Today I ‘claimed’ this article to type up, “Hommerin’ the Leather” by J. J. Wainwright, and was so taken by it that I wanted to share. I won’t put the article here since it will be online soon –here is the article–but wanted to give some bits of it and my thoughts.
Now, I’ve never been to Greece, or Hawaii, but I often hear in a joking manner that there are ‘business hours’ in those places that we don’t find here in the US. They go something like “we get up around 9 and might open our store at 10 but if we are running late, it could be 11, etc.” {Don’t quote me on that!} It’s a laid back attitude, I gather. Nothing wrong with that.

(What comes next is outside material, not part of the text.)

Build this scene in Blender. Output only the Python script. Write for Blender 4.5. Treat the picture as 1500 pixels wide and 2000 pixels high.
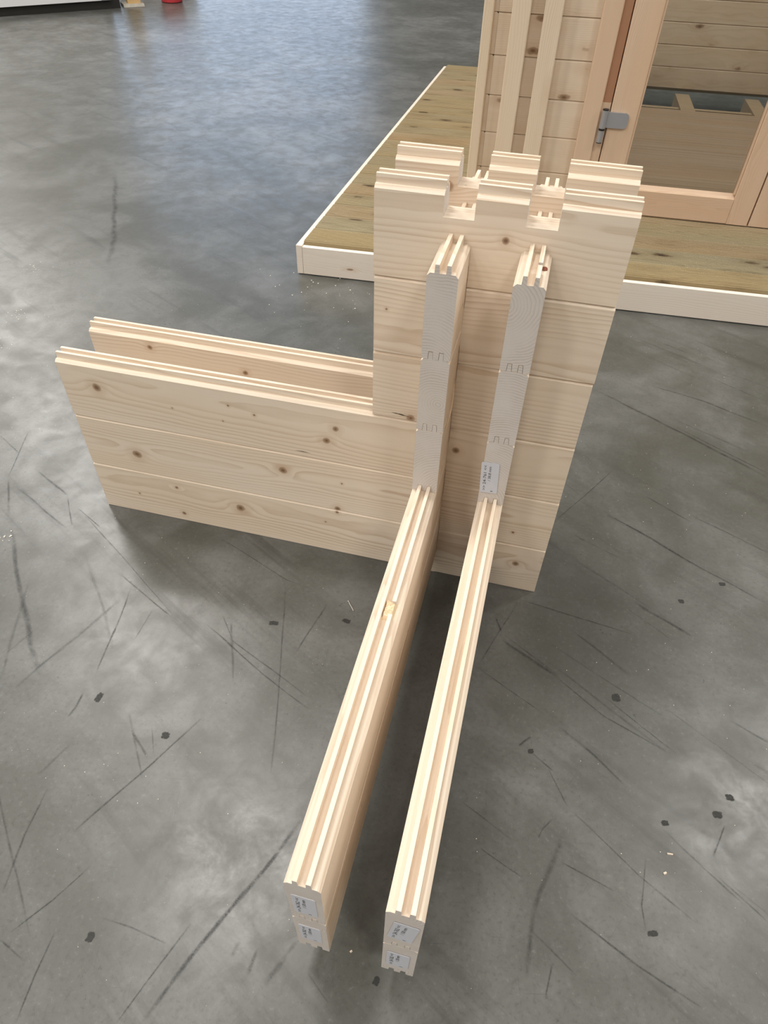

The article I typed up though has a very good point though about this ‘laid back attitude'. Wainwright relays a story {“o’er true tale”} of him as a boy, and the gentleman who was hired to make the family’s bluchers, or boots. This leather worker was good at his work, as far as I can gather. But he was so…very…slow. The boots were never done when they were promised to be done. Inquiries into the status of the boots often resulted in a run-around on the leather worker’s part. He was always “thinkin’ on hommerin’ the leather.”
He relates another account of Jack and Ollendorf, two fellow workers who are vying for the same position. One stipulation of obtaining the position is that Jack needs to learn the Spanish language. Jack is like the leather worker and doesn’t ever move past the thinking stage, whereas Ollendorf, from Germany, has already mastered quite a few languages, and other goals, in less than year. Ollendorf has learned Spanish. Jack has not. In a few years, Ollendorf will be very successful and farther advanced than Jack, and Jack will be right where he was before.
The ‘moral’ of the story: do more than just think –act! Put forth genuine effort. Get an idea of what it is that you want to do or where you are wanting to go and work towards that goal. I am so guilty of always “thinkin’ of hommerin’ the leather” that I rarely even get the leather out, or the hammer. My first thought, honestly, was that I want my son to read the article {it is definitely kid friendly} and then I thought “Yikes! I’m guilty of being like Jack; always ‘thinking of…’ and not doing.”
So now I’m going to, not just think about, get my list of goals out and start working towards making them reality.